Mientras se ultimaba el acuerdo, Hitchcock realizaría su segunda obra maestra de esta etapa inicial: Alarma en el Expreso (1938). El film fue un logro en todos los sentidos: comercialmente en su época fue la película más taquillera del cine británico; artísticamente era una maravilla. Partiendo de una situación angustiosamente surrealista, Hitchcock creó una joya en que combinaba su famoso sentido del humor con una historia de suspense centrada en un espacio cerrado. Selznick se frotó las manos al confirmar que había hecho una buena compra y a finales de los años 30 se hizo público que Hitchcock viajaría a Hollywood a hacer una película sobre el hundimiento del Titanic (que luego se cambiaría por Rebeca).

Pero antes de que entrara en vigor el contrato le dio tiempo a hacer una última película... aunque viendo el resultado final se la podría haber ahorrado. No es que Posada Jamaica (1939) sea una mala película, ya que por entonces había adquirido la experiencia que le permitía no tener los patinazos vergonzosos de diez años atrás, sin embargo sí que era innecesaria. Alarma en el Expreso habría sido un final de etapa perfecto donde demostraba el estilo propio que había adquirido tras años de aprendizaje. Pero el destino es caprichoso y Hitchcock se metió sin saber muy bien cómo en una película de piratas (¿?) monopolizada cruelmente por Charles Laughton.
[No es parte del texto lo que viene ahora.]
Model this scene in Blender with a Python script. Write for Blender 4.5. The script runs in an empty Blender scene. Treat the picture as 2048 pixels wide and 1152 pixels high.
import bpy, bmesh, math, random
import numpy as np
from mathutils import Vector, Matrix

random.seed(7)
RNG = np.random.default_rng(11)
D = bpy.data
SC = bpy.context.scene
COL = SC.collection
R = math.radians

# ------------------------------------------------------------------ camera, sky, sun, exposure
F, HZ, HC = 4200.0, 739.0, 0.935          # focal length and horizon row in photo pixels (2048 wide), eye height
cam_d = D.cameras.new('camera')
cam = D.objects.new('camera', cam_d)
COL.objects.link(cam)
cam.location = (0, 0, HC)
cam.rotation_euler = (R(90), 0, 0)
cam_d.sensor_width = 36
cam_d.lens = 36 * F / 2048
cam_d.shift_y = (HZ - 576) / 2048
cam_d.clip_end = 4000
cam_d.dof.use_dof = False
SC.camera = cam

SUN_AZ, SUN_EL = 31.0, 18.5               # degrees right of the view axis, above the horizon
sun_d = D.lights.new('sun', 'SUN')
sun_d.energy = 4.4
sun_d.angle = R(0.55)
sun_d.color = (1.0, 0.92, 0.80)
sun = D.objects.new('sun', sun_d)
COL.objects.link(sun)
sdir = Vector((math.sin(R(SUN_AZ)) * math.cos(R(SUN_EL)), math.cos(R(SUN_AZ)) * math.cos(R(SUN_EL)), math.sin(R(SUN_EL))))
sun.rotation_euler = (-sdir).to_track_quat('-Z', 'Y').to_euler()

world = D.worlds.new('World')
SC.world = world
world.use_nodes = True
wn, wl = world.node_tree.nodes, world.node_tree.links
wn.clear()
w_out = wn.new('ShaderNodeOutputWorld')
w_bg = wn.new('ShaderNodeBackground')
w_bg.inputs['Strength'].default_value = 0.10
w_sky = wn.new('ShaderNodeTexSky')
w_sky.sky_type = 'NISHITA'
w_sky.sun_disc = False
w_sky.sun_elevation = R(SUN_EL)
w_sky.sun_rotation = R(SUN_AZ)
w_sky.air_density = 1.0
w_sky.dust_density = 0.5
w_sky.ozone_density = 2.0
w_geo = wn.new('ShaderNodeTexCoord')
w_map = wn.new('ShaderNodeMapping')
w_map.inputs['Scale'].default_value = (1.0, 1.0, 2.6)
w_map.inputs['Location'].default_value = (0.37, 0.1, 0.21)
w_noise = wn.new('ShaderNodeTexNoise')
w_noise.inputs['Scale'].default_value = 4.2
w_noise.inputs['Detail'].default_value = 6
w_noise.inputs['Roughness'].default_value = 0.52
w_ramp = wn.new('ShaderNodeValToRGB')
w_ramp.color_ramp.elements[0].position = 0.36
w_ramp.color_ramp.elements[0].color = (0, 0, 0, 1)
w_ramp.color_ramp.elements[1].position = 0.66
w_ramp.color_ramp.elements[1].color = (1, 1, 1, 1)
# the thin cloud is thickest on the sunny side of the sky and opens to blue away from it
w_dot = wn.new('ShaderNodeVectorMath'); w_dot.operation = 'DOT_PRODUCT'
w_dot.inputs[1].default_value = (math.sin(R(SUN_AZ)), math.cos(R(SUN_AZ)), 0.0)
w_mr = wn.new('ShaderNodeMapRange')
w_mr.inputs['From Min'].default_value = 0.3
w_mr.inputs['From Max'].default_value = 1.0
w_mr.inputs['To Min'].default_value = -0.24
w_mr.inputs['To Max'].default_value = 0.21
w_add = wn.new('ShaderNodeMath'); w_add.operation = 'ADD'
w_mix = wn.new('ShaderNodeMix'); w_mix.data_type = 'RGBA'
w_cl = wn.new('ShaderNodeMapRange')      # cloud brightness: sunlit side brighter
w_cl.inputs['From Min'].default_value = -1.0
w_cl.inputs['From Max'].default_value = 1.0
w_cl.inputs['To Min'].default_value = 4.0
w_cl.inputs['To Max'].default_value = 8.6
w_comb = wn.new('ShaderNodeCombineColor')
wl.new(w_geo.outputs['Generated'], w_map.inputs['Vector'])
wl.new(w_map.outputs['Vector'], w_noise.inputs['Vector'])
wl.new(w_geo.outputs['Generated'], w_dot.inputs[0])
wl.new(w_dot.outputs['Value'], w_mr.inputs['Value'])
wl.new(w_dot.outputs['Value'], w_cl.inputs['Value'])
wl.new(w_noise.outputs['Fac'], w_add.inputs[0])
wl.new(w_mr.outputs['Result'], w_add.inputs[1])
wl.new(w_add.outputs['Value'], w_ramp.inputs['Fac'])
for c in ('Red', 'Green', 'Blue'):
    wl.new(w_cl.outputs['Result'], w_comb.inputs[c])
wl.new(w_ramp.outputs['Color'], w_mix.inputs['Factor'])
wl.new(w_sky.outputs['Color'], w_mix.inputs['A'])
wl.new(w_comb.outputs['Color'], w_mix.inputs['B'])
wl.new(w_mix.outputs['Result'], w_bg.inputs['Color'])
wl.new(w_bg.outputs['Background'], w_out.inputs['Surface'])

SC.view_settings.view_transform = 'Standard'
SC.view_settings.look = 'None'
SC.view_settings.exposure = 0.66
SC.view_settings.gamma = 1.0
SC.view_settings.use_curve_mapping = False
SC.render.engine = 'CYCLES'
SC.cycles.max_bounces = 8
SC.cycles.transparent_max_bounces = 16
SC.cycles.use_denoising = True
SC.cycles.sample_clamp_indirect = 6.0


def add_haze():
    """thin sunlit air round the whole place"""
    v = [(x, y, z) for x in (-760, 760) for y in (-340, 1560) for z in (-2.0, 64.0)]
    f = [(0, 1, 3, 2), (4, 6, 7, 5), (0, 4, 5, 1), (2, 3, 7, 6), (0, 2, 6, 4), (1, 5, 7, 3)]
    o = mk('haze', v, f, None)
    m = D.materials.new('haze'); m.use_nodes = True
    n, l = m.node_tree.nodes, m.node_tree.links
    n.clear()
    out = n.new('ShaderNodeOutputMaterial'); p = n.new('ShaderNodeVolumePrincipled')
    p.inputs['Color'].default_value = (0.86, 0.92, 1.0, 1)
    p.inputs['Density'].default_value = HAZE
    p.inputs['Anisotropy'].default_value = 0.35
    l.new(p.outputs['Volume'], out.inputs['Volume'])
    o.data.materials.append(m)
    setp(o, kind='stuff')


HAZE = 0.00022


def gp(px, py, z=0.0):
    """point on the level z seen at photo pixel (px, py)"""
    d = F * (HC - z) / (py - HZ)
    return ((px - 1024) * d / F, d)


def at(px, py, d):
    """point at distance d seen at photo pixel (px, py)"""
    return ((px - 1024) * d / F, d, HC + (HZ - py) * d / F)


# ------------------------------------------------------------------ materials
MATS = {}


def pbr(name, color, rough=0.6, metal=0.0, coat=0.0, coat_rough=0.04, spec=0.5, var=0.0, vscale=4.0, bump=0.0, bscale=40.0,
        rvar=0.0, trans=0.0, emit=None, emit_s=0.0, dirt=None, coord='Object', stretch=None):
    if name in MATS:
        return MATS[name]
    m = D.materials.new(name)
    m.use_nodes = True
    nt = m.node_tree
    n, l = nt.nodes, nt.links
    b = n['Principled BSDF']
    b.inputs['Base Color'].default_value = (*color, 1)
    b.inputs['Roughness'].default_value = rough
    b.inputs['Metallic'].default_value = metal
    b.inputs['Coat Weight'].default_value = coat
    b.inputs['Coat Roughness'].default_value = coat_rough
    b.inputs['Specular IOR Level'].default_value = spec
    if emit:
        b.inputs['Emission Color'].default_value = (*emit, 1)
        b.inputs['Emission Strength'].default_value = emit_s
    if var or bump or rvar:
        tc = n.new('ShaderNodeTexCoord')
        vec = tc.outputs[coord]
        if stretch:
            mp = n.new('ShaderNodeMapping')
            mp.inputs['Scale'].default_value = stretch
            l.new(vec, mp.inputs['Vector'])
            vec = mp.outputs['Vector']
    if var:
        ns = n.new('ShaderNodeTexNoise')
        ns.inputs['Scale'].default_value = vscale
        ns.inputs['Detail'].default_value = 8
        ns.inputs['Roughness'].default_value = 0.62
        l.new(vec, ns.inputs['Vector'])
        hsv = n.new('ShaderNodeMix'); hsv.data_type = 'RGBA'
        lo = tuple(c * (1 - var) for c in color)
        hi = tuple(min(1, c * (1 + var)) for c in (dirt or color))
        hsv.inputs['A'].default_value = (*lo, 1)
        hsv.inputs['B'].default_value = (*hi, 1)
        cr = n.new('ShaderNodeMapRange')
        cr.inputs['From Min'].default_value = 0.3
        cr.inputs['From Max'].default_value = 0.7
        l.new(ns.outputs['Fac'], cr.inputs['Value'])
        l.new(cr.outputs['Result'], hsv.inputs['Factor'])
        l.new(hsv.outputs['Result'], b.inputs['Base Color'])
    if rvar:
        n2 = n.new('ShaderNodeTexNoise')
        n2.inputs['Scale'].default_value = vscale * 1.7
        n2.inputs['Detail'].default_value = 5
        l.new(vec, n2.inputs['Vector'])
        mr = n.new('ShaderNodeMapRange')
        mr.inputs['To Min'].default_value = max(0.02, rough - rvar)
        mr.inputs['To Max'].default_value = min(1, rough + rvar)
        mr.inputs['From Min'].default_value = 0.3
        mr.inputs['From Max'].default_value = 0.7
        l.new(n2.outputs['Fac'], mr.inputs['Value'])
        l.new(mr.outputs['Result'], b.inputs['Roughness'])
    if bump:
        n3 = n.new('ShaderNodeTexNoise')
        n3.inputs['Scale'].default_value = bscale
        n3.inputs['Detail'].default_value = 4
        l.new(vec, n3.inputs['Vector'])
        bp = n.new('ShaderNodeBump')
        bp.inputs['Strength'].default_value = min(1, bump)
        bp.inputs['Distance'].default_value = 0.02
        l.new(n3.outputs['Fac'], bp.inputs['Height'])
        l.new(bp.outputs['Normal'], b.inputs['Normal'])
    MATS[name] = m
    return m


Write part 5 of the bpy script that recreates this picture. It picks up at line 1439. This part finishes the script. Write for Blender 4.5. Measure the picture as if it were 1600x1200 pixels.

Un final de etapa bastante raro, del mismo modo que lo sería El Proceso Paradine (1947) en el final de la etapa Selznick.
En realidad esta última película no representa bien lo que fue realmente la primera época británica de Hitchcock. Fue una etapa de aprendizaje que a los que disfrutamos de su cine nos sirve para ver cómo el director iba encontrando su estilo propio, tanteando ideas, equivocándose y aprendiendo de sus errores hasta, en sus últimos años, poder vislumbrar ya la 'marca Hitchcock'. Eso sumado a la calidad de unas cuantas de estas películas la convierten en una etapa muy interesante y con un cierto encanto especial que ha sobrevivido bien al paso del tiempo.